Monday, February 22, 2010

Pudding vs. Pudding

Three years ago, while studying abroad in the UK, I gained about 8 pounds in 3 months.  This could have been due to my discovery of chocolate covered digestive biscuits (took me about 2 days to finish 1 pack, when it takes normal people a couple of weeks), or the cheese toasties and banana muffins for breakfast in the JCR, but what I think really did it were the stodgy and rich desserts I ate in Hall every night after the stodgy and rich appetizers and main courses.  Not that I complained, as it was all very delicious.  It was during this time that I discovered my love for traditional English desserts, or "puddings", as they're called here.  See, when I think of pudding, I think chocolate or tapioca - something I eat when I've just gotten my wisdom teeth out or as an afternoon snack.  I've searched high and low for some American pudding, but can't find any (kind of like asking someone in Asda where their frozen cookie dough is ... you get the blank stare).  Not even jello (unless you make it yourself, which is, of course, entirely possible, but when you just want to get a six pack of tapioca pudding to have on hand, it's just not available). 

British "puddings" or desserts are as fascinating as they are delicious.  In America, our desserts usually consist of ice cream or pie (we have pies in abundance: lemon meringue, whoopee, banoffee, etc.) and have some kind of cold element to them.  In England, puddings are almost always served piping hot and are likely to burn your tongue.  Oh, but they are so delicious.  And high in calories.  There are so many different varieties of "traditional" puddings that I think the Brits just might have us beat in the best-way-to-end-a-meal department.  Us Americans can only do so much with warmed brownies and crazy ice cream flavors.  And so, I've compiled a list of my Top 5 Favorite British Puddings below:

Spotted Dick - Number One on my list is Spotted Dick which I love for its name.  Recently, the Flintshire Council headquarters (in the appropriately named town of Mold), had to rename its Spotted Dick pudding to Spotted Richard because of "immature" comments made by staff during lunchtime.  Of course, being the immature school girl college student that I was, I giggled uncontrollable when first presented with this pudding.  Glad to know I wasn't the only one though.  It's almost cake-like in texture and has a variety of dried fruits in it, mainly raisins and is always served with hot custard drizzled on top.  Mmm ...

Bread and Butter Pudding - Second on my list is bread and butter pudding, which is extremely easy to make, as the ingredients consist of sliced bread, butter, raisins, eggs and milk.  A bit of nutmeg if you're feeling gourmet.  This is the most comforting dessert ever - perfect to have in the winter months when you're feeling cold and lonely (not that I ever feel cold and lonely in the winter ... nor do I happen to suffer from Seasonal Affective Disorder and need hot puddings to cheer me up).

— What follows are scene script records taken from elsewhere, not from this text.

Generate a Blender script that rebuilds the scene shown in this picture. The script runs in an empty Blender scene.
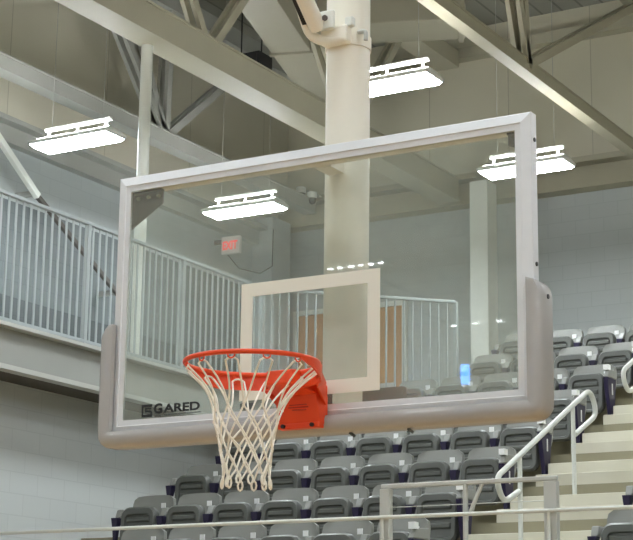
import bpy, bmesh, math, random
from mathutils import Vector, Matrix
random.seed(4)
S = bpy.context.scene
COL = S.collection
PI = math.pi

# ------------------------------------------------------------------ materials
def lin(c):
    return tuple(((v/255)/12.92 if v/255 <= .04045 else ((v/255+.055)/1.055)**2.4) for v in c) + (1,)

def mat(name, rgb, rough=.5, metal=0., spec=.5, noise=0., nscale=8., emit=None, estr=0., bump=0., coat=0.):
    m = bpy.data.materials.new(name); m.use_nodes = True
    nt = m.node_tree; b = nt.nodes['Principled BSDF']
    b.inputs['Roughness'].default_value = rough
    b.inputs['Metallic'].default_value = metal
    b.inputs['Specular IOR Level'].default_value = spec
    b.inputs['Coat Weight'].default_value = coat
    c = lin(rgb)
    b.inputs['Base Color'].default_value = c
    if noise or bump:
        geo = nt.nodes.new('ShaderNodeTexCoord')
        n = nt.nodes.new('ShaderNodeTexNoise'); n.inputs['Scale'].default_value = nscale
        n.inputs['Detail'].default_value = 5
        nt.links.new(geo.outputs['Object'], n.inputs['Vector'])
        if noise:
            r = nt.nodes.new('ShaderNodeMapRange')
            r.inputs['To Min'].default_value = 1-noise; r.inputs['To Max'].default_value = 1+noise
            nt.links.new(n.outputs['Fac'], r.inputs['Value'])
            mx = nt.nodes.new('ShaderNodeVectorMath'); mx.operation = 'SCALE'
            mx.inputs[0].default_value = c[:3]
            nt.links.new(r.outputs['Result'], mx.inputs['Scale'])
            nt.links.new(mx.outputs['Vector'], b.inputs['Base Color'])
        if bump:
            bp = nt.nodes.new('ShaderNodeBump'); bp.inputs['Strength'].default_value = bump
            bp.inputs['Distance'].default_value = .01
            nt.links.new(n.outputs['Fac'], bp.inputs['Height'])
            nt.links.new(bp.outputs['Normal'], b.inputs['Normal'])
    if emit:
        b.inputs['Emission Color'].default_value = lin(emit)
        b.inputs['Emission Strength'].default_value = estr
    return m

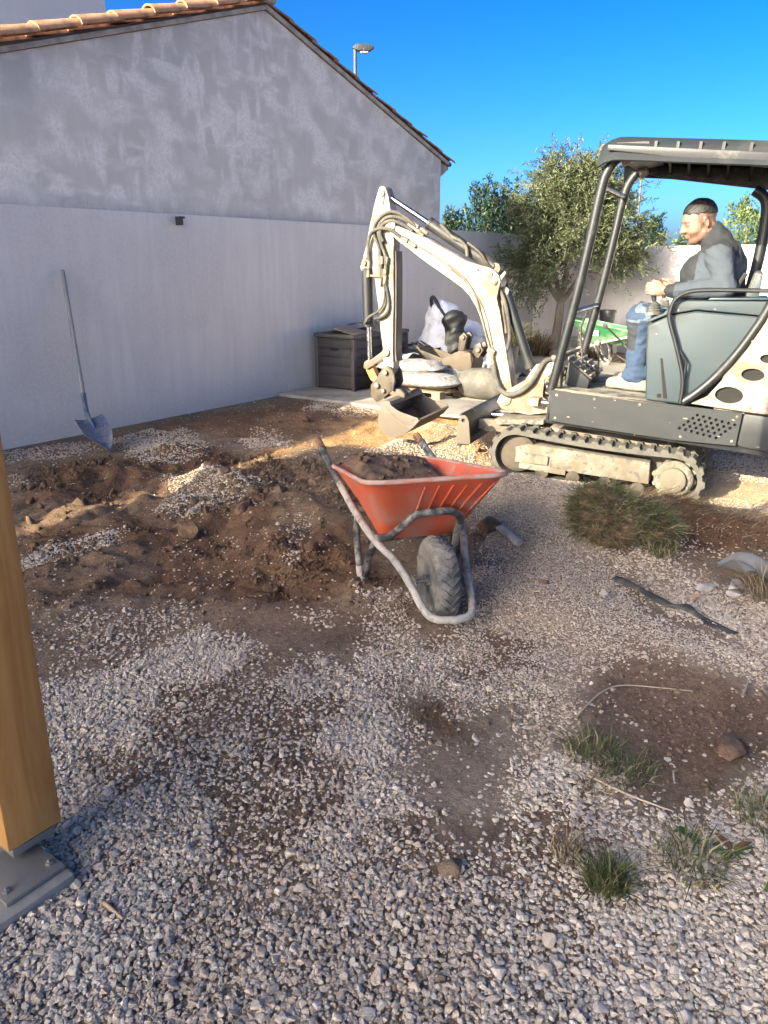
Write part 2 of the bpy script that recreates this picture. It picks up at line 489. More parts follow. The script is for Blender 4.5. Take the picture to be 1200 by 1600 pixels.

Treacle Sponge - The golden syrupy goodness of treacle sponge is also a favorite of mine.  It's basically hot sponge cake infused with generous amounts of syrup or molasses and sometimes served with custard.  And you thought only Americans overdosed on sugar ...

Sticky Toffee Pudding - I love toffee.  And after a late lunch/early dinner at a lovely pub in Hammersmith this weekend with friends, I had to go for the sticky toffee pudding, which is again, a sponge cake made with dates or prunes and covered in toffee sauce, often served with cold vanilla ice cream.  Cake and ice cream go together like peanut butter and jelly, I swear.  A perfect pairing.

Bramley Apple Crumble - I couldn't stray too far away from my American culture and not include a dessert that included apples.  Bramley apple crumble is fantastic because you don't get all the filling pie crust but still a bit of lovely crunch with the crumble.  It's lovely to have in the summer or winter and again, is served piping hot with either custard or vanilla ice cream.

My next challenge is to make all of these lovely puddings, so if you'd like to be a guinea pig, let me know.



  2. Oh darn. You know, I thought that banoffee was American, but it's actually British inspired by an American dessert: To me, puddings are always of the hot sponge variety, so banoffee just didn't really cut it for my list. Next time though.

  3. Hmmm my fav restaurant here serves spotted dick with homemade orange marmalade, it's incredible.

    And I hear you about the digestives! When I first arrived in the UK I got so obsessed with them my flatmates decided to wean me off them and wouldn't even let me go to Tesco on my own for fear I'd get more.

  4. Oh Advah, I knew you'd understand me on the pudding front! There's actually a picture of me clutching a 2 pint carton of milk and 2 stacks of digestives in one hand at Sainsbury's ... pre-weight gain. About two weeks after that photo was taken, I ballooned. No joke.